The client, the server and the controller

CT Architecture

Colored Trails follows a client-server architecture. The server is a Java process that is responsible for centrally hosting the experiment's data and processes, and facilitate communication between the clients. Clients are GUI (for humans) or non-GUI (for computer agents) processes that can run on the same or on different machines on the network or over the internet. Each client needs to connect to a running instance of a server, by using the server machine's hostname or IP address.

Every experiment, no matter how different, is basically using the same client-server architecture. However, each experiment is different---the structure and special functionality for a particular experiment is defined in the configuration file. This is a Java class that defines (a) what the roles of the players represented by the connected clients will be, (b) how resources (chips) will be assigned to each player, (c) what the phases of the game will be and their duration, (d) how many rounds there will be in a game, (e) which moves (e.g., transferring chips, moving) are allowed in each phase, etc. CT thus allows the researcher to reuse the vast majority of the platform's functionality and limit his/her parameterization to a short configuration file. Moreover, since the configuration file is a Java class itself, it can easily connect to custom code that the researcher will develop for the needs of his/her experiment. For a detailed discussion of the structure of a typical configuration file, see here.

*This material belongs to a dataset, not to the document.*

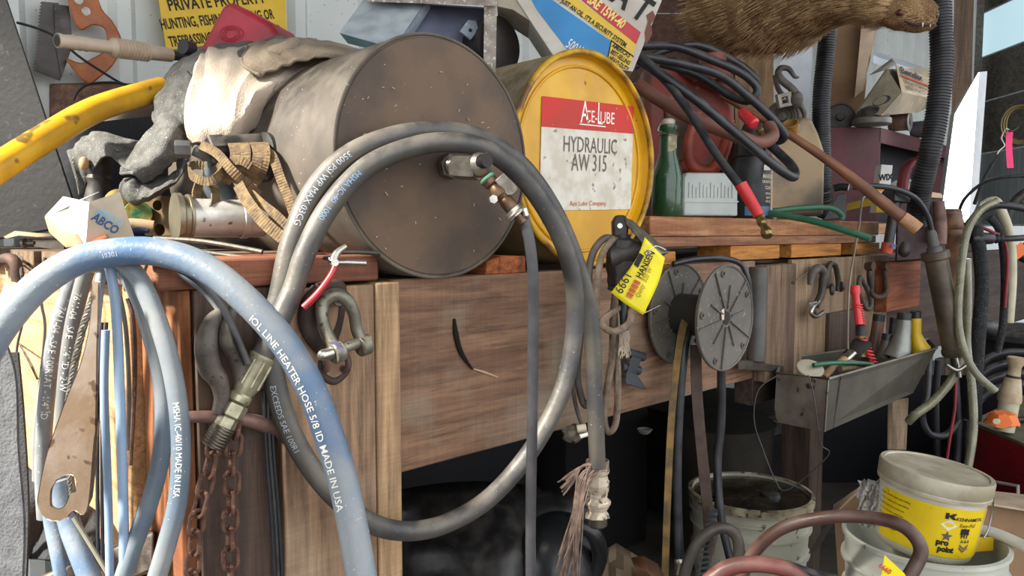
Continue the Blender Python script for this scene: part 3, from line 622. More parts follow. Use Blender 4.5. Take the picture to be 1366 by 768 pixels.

The controller is the final piece of the CT architecture and its usage is optional. It is however useful when a large pool of subjects needs to participate in an experiment. More specifically, if only a predefined set of people are going to play a game, the researcher can load the configuration file after the clients have connected to a running server instance. Many times, however, the researcher wants to pair groups (or triads, etc.) of people in random, and then possibly randomly re-pair them several times. This would require the researcher to monitor all clients, wait for them to finish, then manually re-pair them and start new games between the new pairs. The controller is an add-on function that automates this process. Moreover, the researcher has the option of pre-recording games with particular settings and have the controller feed the configuration file with specific parameters, so that all subjects are guaranteed to play the exact same sequence of games.